Yes and no. The information is there, and I do use Synaptic, but if I don't know the name of a program's package, I can't find it in Synaptic either. Searching "document scanner" there returns a TON of packages if searching by description and name, and nothing if using any of the other options. Searching simple-scan, now that you've told me what it is, works perfectly, but having to know the answer to find the answer keeps Synaptic from being useful here. It's easy to find in the software store because I can right click "Show Details" in the application grid and be taken straight to Document Scanner in the Software store, thus my feedback that package names need to be visible there.
This is something Windows and KDE Plasma beat gnome on massively: right-clicking a program shortcut gives you an option to see the details of that shortcut, rather than it always directing you to the software store even if the program was uninstalled or never came from the software store in the first place!
If I right-click > edit application on VSCodium in my Plasma start menu, I get this handy window:
It tells me the name of the .desktop file in the title bar, the actual binary name next to the icon, and where the .desktop file is located a little lower down. On the Application tab, I also get the actual path for the binary, too:
gnome absolutely sucks, it's completely anti-user, Zorin should drop gnome and make Xfce or literally any other mainstream DE the default instead of planning to drop Xfce
A tremendous amount of the irritation behind my always referring to shortcut removal and Zorin's handling of shortcuts as a "pain point" has to do with this. If I right click on something, I expect to be able to interact with it. There's a reason "properties" is an option in so many modern context menus. A proper "properties" here would, at the very least, point me to the .desktop file, from which I could hunt down the application to which it points. I'm sure it's not the same mechanically, but it reminds me of Windows having shortcuts in the desktop shell namespace that weren't in an actual desktop folder, such that Windows was basically saying "we're putting this here, whether you like it or not."

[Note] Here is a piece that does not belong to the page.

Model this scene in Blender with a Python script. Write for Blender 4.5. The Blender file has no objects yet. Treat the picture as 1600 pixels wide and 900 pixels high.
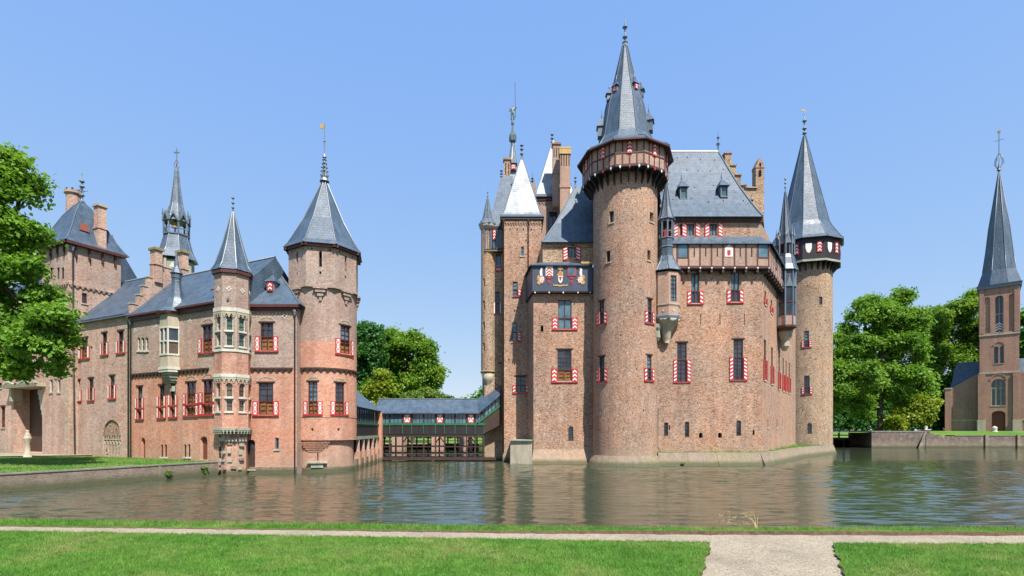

I wouldn't go as far as "absolutely sucks," but I've always favored KDE, even in the very early days, and inch farther toward "GNOME sucks" every day.
Going back a stage, Document Scanner was present in Fedora's Gnome offering before Zorin because Fedora is known to be bleeding edge it will have adopted a newer Gnome Shell than Zorin. What we should remember is that what we should really be saying is that Gnome Devs really suck as opposed to the D.E., which is one reason why Antix proclaims to be anti-Fascist. When Devs of any D.E., start acting as if they were working for MS, it is time to ditch it for something else.
+1 on making a properly functioning "Properties" button. It took me months to get out of the habit of using properties in Zorin OS because of how it works in Gnome.
In this case, the Software store entry for Files actually has this information in the description:
Files, also known as Nautilus, is the default file manager of the GNOME desktop.
Most programs also have an "about" or "help" menu that displays additional information about it, like program version or links to a website, that often goes unnoticed.
I started on GNome. But after a few months, still very green on GnuLinux, I changed D.E.'s. Now, when I must use Gnome, it is the reverse, where I need to get used to things being missing.
That's a reasonable point, but it's also a manually entered description that may or may not include another name. While GNOME's Document Scanner does have simple-scan in its URL, that too is hardly a guarantee. Put another way, while trying these would've given me clues, neither is a trustworthy "this is the package name."
I'm still using GNOME (obviously), but after multiple decades of Windows, I'm still struggling to get used to so much missing in context menus.
Yeah, in this case it's just very strange how things work for this setting. I have to assume that this is done in order to ensure that you are redirected to the proper apt/flatpak/snap version of the package. But I'm sure there are better ways to handle this anyway.
This is very much true. Without experience seeing Gnome's names it can be very difficult to guess these things. I remember my first time trying Linux... I had to give up and go back to Windows because I couldn't find an obvious way to install the software that I wanted
A side comment. I installed Q4OS on my lady's pc and KDE Skanlite picked up the Canon LiDE 600 F scanner instantly, when in the past there was never a Linux driver for it.